Sunday, 3 July 2011

Eggs For Sale

Using a teaspoon I fished an egg out of the steaming hot water in the pan and into a pale pink pot eggcup. Just holding my hands over the pan was burning from the heat of the boiling water and I had to drop the egg carefully back in on my first attempt at getting it into the eggcup. I got it on the second go though. I turned round and with one hand I took the lid off the bin and set it on the floor. Sitting on the step into the kitchen I began peeling the egg, dropping the pieces of shell into the bin.

The music playing on the stereo was softly drifting around me, slowly starting to rise and release its drama and I relaxed into it while I was peeling the egg, letting it take over the air around me.

I tapped all around the top of the egg creating a spidersweb of cracks and used the spoon to prise the cracks away letting the shell pieces fall into the small maroon bin. The heat of the water had caused some premature cracks around the sides of the egg so pushing the teaspoon into these edges gave satisfying shell peeling results. As I picked off small pieces of shell I leaned into the music and floated up on its beautiful stream of lights, irridescent and incandescent and light. I thought about the man I was peeling the eggs for, my husband, sitting behind me at the dining room table facing towards the kitchen, also listening to the music. I was making him his Sunday breakfast and he would make me my Sunday morning cup of tea. Sunday morning had been started this way for almost every Sunday of the two years we had been married for a joint decision we made on our honeymoon.
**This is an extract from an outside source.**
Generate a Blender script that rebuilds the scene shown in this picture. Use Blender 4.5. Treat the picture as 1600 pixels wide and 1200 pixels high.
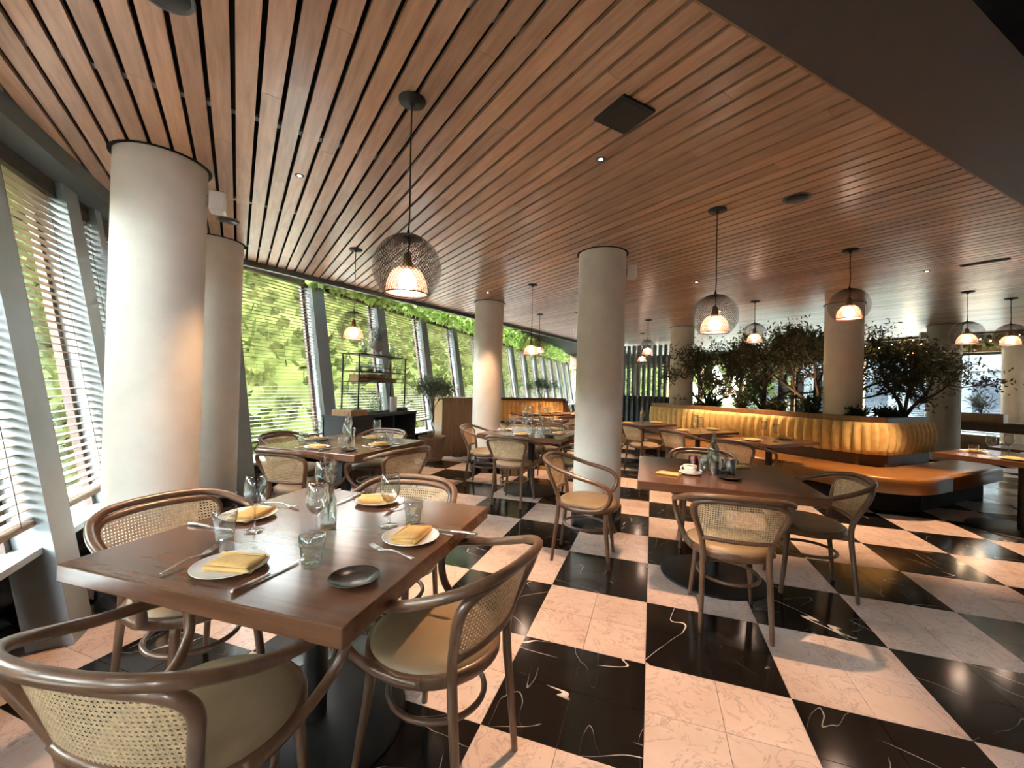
import bpy, bmesh, math, random
from mathutils import Vector, Matrix, noise as mnoise

random.seed(7)
S2 = math.sqrt(2)
PI = math.pi
scene = bpy.context.scene
COL = scene.collection
for o in list(bpy.data.objects):
    bpy.data.objects.remove(o, do_unlink=True)

# ------------------------------------------------------------------ camera
CAM_LOC = Vector((-0.0026, -2.1109, 1.339))
YAW, PITCH, ROLL = 0.33086, 0.004464, 0.027498
fw = Vector((-math.sin(YAW)*math.cos(PITCH), math.cos(YAW)*math.cos(PITCH), math.sin(PITCH)))
rt = Vector((math.cos(YAW), math.sin(YAW), 0))
up = rt.cross(fw)
r2 = rt*math.cos(ROLL) + up*math.sin(ROLL)
u2 = -rt*math.sin(ROLL) + up*math.cos(ROLL)
cam = bpy.data.cameras.new('camera')
cam.sensor_fit = 'HORIZONTAL'
cam.sensor_width = 36.0
cam.lens = 637.286/1600*36.0
cam.clip_start = 0.02
cam.clip_end = 200
cam_o = bpy.data.objects.new('camera', cam)
COL.objects.link(cam_o)
m3 = Matrix((r2, u2, -fw)).transposed()
cam_o.matrix_world = Matrix.Translation(CAM_LOC) @ m3.to_4x4()
scene.camera = cam_o

# ------------------------------------------------------------------ world, sun, exposure
vs = scene.view_settings
vs.view_transform = 'Standard'
vs.look = 'None'
vs.gamma = 1.0
vs.use_curve_mapping = False
vs.exposure = 2.58
world = bpy.data.worlds.new('World')
scene.world = world
world.use_nodes = True
bg = world.node_tree.nodes['Background']
bg.inputs['Color'].default_value = (0.93, 0.96, 1.0, 1)
bg.inputs['Strength'].default_value = 14.0
sun = bpy.data.lights.new('sun', 'SUN')
sun.energy = 3.0
sun.angle = math.radians(12)
sun.color = (1.0, 0.96, 0.86)
sun_o = bpy.data.objects.new('sun', sun)
COL.objects.link(sun_o)
sun_o.rotation_euler = Vector((-0.62, 0.10, -0.78)).to_track_quat('-Z', 'Y').to_euler()
sun_o.location = (10, 0, 20)

cy = scene.cycles
cy.max_bounces = 8; cy.diffuse_bounces = 4; cy.glossy_bounces = 4; cy.transmission_bounces = 4; cy.transparent_max_bounces = 16

# ------------------------------------------------------------------ helpers
class MB:
    """collects verts and faces, then links them as ONE mesh object"""
    def __init__(s):
        s.v = []; s.f = []; s.sm = []
    def add(s, vs_, fs, smooth=False):
        b = len(s.v)
        s.v += [tuple(p) for p in vs_]
        s.f += [tuple(i+b for i in f) for f in fs]
        s.sm += [smooth]*len(fs)
        return s
    def box(s, x0, x1, y0, y1, z0, z1):
        v = [(x0,y0,z0),(x1,y0,z0),(x1,y1,z0),(x0,y1,z0),(x0,y0,z1),(x1,y0,z1),(x1,y1,z1),(x0,y1,z1)]
        return s.add(v, [(3,2,1,0),(4,5,6,7),(0,1,5,4),(1,2,6,5),(2,3,7,6),(3,0,4,7)])
    def bbox(s, x0, x1, y0, y1, z0, z1, b):
        """box with chamfered edges"""
        bm = bmesh.new()
        bmesh.ops.create_cube(bm, size=1)
        for q in bm.verts:
            q.co = Vector((x0 if q.co.x < 0 else x1, y0 if q.co.y < 0 else y1, z0 if q.co.z < 0 else z1))
        bmesh.ops.bevel(bm, geom=list(bm.edges), offset=b, segments=2, affect='EDGES', profile=0.5)
        bm.verts.index_update()
        s.add([q.co[:] for q in bm.verts], [[q.index for q in f.verts] for f in bm.faces], False)
        bm.free()
        return s
    def prism(s, poly, z0, z1):
        n = len(poly)
        v = [(p[0], p[1], z0) for p in poly] + [(p[0], p[1], z1) for p in poly]
        f = [tuple(range(n-1, -1, -1)), tuple(range(n, 2*n))]
        f += [(i, (i+1) % n, n+(i+1) % n, n+i) for i in range(n)]
        return s.add(v, f)
    def hexa(s, b4, t4):
        v = list(b4)+list(t4)
        return s.add(v, [(3,2,1,0),(4,5,6,7),(0,1,5,4),(1,2,6,5),(2,3,7,6),(3,0,4,7)])
    def lathe(s, prof, n=24, c=(0,0,0), smooth=True):
        v = []; f = []
        for (r, z) in prof:
            for i in range(n):
                a = 2*PI*i/n
                v.append((c[0]+r*math.cos(a), c[1]+r*math.sin(a), c[2]+z))
        for j in range(len(prof)-1):
            for i in range(n):
                k = (i+1) % n
                f.append((j*n+i, j*n+k, (j+1)*n+k, (j+1)*n+i))
        return s.add(v, f, smooth)
    def tube(s, pts, r, n=8, closed=False, smooth=True, caps=True):
        pts = [Vector(p) for p in pts]
        m = len(pts)
        rr = r if isinstance(r, (list, tuple)) else [r]*m
        v = []; f = []
        prevx = None
        for i in range(m):
            a = pts[(i-1) % m] if (closed or i > 0) else pts[0]
            b = pts[(i+1) % m] if (closed or i < m-1) else pts[-1]
            t = (b-a).normalized()
            if prevx is None:
                h = Vector((0,0,1)) if abs(t.z) < .9 else Vector((1,0,0))
                x = t.cross(h).normalized()
            else:
                x = (prevx - t*prevx.dot(t)).normalized()
            prevx = x
            y = t.cross(x)
            for k in range(n):
                an = 2*PI*k/n
                v.append(pts[i] + (x*math.cos(an)+y*math.sin(an))*rr[i])
        for i in range(m if closed else m-1):
            for k in range(n):
                f.append((i*n+k, i*n+(k+1) % n, ((i+1) % m)*n+(k+1) % n, ((i+1) % m)*n+k))
        if caps and not closed:
            f.append(tuple(range(n-1, -1, -1)))
            f.append(tuple((m-1)*n+k for k in range(n)))
        return s.add(v, f, smooth)
    def sphere(s, c, r, n=14, m=9, sz=1.0):
        prof = [(max(1e-4, r*math.sin(PI*j/m)), -r*sz*math.cos(PI*j/m)) for j in range(m+1)]
        return s.lathe(prof, n, c)
    def xf(s, M):
        s.v = [tuple(M @ Vector(p)) for p in s.v]
        return s
    def mesh(s, name, mat=None):
        me = bpy.data.meshes.new(name)
        me.from_pydata(s.v, [], s.f)
        me.polygons.foreach_set('use_smooth', s.sm)
        if mat: me.materials.append(mat)
        me.update()
        return me
    def build(s, name, mat, parent=None, loc=None, label=None, stuff=False):
        return put(name, s.mesh(name, mat), parent, loc, label, stuff)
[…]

Walking along the quiet green hot road back from Port Isaac there was a little wooden sign that had scratched upon it 'EGGS FOR SALE £1.50 PLEASE LEAVE MONEY IN TIN' .
We found the little box of eggs in a yellow wheelbarrow at the side of the road and a tin on the wall above. We left the money in the tin. The next morning, a Sunday morning I woke up early to the bird song and freezing cold and left our little bed made from a blown up mattress piled high with five or six blankets and sleeping bags. I put on two jumpers and a coat and crawled out of the little tight entrance of our tipi into the cold September morning sunlight.

On returning from the loo at the bottom of the track I filled the little metal kettle from the big white water bottle and set it to boil on the stove near the tipi entrance. I filled a pan with water, placing it on the stove also and upon boiling I sunk two large fresh eggs into the water using a teaspoon. My new husband woke to the sound of the kettle whistling and the eggs bobbing against the pan.

During our breakfast we relected on what a nice tradition it would be to always have eggs for breakfast on a Sunday. We have added fresh coffee and marmite on the toast to the meal along the way.